Friday, October 14, 2011

You Say You Want A Revolution

          The answer to my question in the previous post turns out to be a "nationwide revolution" of Thai media. M2F, short for "Monday to Friday", not "Mother to... Father", is the love child of the publishers of Bangkok Post and Post Today. (I guess more so of Post Today, since the newspaper is in Thai). According to the release information from Post Today (pictured below), 4 million free copies of M2F will be distributed in Idontknowwhat time-frame. Although I have yet to have been lucky enough to pass one of the 200 distribution spots in the city, I understand that the newspaper will discuss topics "relevant to the life of office workers and early morning commuters - snappy and concise news, human interest stories as well as useful information on health, work and modern lifestyle". This, says the editor-in-chief.

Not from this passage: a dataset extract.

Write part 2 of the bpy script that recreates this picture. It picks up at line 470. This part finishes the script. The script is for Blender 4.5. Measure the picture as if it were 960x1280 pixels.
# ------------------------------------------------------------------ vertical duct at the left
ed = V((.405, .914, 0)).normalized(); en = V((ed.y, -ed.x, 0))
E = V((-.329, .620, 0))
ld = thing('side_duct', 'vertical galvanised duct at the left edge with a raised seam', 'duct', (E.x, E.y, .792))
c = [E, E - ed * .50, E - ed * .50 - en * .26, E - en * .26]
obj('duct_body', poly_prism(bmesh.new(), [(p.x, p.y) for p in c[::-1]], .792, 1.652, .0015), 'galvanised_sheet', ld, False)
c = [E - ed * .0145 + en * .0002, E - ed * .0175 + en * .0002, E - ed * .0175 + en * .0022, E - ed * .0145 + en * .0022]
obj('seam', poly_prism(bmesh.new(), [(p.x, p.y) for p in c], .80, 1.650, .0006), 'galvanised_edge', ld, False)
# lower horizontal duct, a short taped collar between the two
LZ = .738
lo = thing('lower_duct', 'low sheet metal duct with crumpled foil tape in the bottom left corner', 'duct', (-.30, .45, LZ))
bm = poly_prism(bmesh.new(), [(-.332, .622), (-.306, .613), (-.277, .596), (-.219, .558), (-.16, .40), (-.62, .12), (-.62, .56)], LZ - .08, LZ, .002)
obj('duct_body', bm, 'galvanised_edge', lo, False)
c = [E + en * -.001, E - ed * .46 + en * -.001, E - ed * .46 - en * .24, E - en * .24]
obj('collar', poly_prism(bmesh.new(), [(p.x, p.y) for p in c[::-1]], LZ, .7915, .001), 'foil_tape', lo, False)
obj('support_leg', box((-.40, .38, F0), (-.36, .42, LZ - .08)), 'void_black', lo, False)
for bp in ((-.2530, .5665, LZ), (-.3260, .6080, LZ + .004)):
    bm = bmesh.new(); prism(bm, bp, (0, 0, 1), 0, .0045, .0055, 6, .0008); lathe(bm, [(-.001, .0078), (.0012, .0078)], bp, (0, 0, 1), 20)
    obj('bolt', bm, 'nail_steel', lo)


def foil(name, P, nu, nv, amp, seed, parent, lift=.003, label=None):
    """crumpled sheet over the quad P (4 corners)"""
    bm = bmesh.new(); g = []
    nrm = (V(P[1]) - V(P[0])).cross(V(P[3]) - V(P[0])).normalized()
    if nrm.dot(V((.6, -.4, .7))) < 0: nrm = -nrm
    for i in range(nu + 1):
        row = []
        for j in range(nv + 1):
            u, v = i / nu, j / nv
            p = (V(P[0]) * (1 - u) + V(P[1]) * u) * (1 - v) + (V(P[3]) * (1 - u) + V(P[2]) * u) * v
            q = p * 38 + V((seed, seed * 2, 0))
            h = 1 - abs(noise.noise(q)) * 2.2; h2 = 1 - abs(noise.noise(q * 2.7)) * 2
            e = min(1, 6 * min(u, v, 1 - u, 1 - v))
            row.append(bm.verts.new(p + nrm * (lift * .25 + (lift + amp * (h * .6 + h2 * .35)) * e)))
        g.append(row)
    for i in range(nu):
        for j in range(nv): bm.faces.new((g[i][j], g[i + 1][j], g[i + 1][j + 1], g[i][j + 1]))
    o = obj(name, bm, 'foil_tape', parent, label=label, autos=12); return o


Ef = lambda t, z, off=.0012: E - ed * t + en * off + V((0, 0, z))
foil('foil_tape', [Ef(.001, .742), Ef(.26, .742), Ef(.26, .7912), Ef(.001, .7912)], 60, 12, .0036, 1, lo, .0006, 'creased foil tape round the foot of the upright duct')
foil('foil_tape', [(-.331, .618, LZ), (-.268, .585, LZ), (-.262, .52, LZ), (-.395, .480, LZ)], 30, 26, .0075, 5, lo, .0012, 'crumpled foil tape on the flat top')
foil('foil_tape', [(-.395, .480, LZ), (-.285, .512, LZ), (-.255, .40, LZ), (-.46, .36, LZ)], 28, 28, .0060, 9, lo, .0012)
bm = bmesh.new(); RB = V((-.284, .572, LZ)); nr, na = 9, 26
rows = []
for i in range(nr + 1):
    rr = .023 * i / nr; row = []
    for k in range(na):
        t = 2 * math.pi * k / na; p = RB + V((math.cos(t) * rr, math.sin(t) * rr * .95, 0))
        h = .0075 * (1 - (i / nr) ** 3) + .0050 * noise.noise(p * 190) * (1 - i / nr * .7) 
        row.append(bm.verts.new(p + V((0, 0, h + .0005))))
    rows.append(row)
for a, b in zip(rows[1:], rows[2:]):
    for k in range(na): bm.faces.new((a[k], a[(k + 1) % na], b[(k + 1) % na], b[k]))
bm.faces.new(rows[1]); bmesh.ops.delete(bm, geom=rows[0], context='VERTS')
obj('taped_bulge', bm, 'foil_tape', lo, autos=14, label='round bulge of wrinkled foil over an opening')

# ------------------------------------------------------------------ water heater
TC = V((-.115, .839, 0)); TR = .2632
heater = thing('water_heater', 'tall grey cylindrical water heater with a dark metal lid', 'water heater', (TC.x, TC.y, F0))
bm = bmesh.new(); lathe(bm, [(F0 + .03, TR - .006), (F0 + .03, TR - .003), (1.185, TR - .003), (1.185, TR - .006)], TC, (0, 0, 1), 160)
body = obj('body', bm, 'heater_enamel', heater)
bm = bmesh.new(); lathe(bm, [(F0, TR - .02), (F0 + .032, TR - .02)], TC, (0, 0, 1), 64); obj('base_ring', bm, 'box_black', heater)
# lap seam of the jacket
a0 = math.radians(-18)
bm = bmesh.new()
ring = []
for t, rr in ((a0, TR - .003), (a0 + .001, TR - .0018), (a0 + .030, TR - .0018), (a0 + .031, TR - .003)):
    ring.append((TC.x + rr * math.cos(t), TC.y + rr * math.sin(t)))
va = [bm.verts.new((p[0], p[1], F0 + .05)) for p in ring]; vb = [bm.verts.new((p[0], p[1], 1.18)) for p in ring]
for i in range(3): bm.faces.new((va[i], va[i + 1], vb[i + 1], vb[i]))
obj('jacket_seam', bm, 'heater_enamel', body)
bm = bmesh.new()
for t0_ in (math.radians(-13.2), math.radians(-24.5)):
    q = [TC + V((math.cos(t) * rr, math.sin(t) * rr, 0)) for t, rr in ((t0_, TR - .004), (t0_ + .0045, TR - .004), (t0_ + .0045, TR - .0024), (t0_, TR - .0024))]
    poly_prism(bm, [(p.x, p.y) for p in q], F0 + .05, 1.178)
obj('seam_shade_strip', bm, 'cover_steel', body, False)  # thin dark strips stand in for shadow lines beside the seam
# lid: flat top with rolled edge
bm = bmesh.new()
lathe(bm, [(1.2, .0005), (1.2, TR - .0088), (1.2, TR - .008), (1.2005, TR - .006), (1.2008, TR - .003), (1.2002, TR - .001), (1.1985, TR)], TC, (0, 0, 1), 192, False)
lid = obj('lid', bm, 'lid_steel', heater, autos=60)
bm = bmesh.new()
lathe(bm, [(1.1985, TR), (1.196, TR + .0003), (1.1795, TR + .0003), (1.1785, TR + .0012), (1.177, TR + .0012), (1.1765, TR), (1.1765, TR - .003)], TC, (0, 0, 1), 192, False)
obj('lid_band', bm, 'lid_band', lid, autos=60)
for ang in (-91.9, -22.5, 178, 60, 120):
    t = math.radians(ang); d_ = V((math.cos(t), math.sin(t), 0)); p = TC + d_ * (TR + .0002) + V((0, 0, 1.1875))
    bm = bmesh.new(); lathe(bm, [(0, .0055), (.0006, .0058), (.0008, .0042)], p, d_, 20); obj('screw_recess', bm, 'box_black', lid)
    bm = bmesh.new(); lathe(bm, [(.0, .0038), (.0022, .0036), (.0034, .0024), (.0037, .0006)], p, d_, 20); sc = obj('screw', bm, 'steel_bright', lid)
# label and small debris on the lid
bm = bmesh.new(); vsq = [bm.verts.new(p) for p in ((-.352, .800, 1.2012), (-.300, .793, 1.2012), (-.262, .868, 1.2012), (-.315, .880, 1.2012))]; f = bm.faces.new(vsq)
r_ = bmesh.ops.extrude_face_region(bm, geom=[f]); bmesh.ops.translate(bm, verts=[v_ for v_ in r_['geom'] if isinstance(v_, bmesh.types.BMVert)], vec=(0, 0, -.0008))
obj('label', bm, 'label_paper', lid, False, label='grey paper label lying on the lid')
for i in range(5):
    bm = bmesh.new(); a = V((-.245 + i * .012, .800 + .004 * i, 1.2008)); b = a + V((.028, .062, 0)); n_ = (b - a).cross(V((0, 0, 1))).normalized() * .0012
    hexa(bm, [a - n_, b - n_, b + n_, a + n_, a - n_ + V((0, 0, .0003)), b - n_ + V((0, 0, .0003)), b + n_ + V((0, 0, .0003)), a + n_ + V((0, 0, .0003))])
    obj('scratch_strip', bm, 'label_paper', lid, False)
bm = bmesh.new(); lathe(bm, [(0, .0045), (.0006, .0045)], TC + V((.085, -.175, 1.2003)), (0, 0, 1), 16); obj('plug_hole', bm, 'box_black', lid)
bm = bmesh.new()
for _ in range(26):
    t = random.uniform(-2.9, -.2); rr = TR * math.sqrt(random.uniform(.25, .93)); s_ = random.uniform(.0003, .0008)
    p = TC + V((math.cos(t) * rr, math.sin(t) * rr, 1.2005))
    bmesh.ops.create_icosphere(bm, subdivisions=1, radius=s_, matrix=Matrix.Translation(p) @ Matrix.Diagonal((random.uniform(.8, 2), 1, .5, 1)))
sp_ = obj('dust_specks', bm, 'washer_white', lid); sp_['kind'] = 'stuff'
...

Post Today Online discussing launch of 'M2F'

          The answer to one question leads to another: So how will the baby differ from its parents? I mean newspapers are already mainly for the corporate people and the early birds. Newswriting is already supposed to be snappy and concise with human interest stories and information on health, work and modern lifestyle. Is that not what a newspaper is, exactly? M2F could potentially be revolutionary if it were more for the others in society, such as the youth. We're not that useless you know? Remember that a few weeks ago, young Mr. Aekawit Thongdeeworakul, from my own university (REPRESENT!), hacked Ms. Prime Minister's Twitter account to make a few bold statements - each under 140 characters - about her policies.
          What I do see however, is a need to get our book-decaying youth to read. I'm sick of being the only one in my age group who "reads". First I get accused by my peers of reading. Then they accuse me of getting better grades than them. Hello?! They need to start seeing the obvious benefits of reading and stop robbing their potentials by not reading.  The only thing that might attract one of my classmate to M2F is that the paper is free. But I think it would be a better idea to intentionally make the "baby-paper" for the "babies". Then perhaps we've got a real revolution in the making. A revolution of teenage literacy in Thailand.
          I have a dream.

1 comment:

  1. Agree with the last paragraph. "Why do you read so much? Why are your grades so good?" Lol. Connect the dots, people!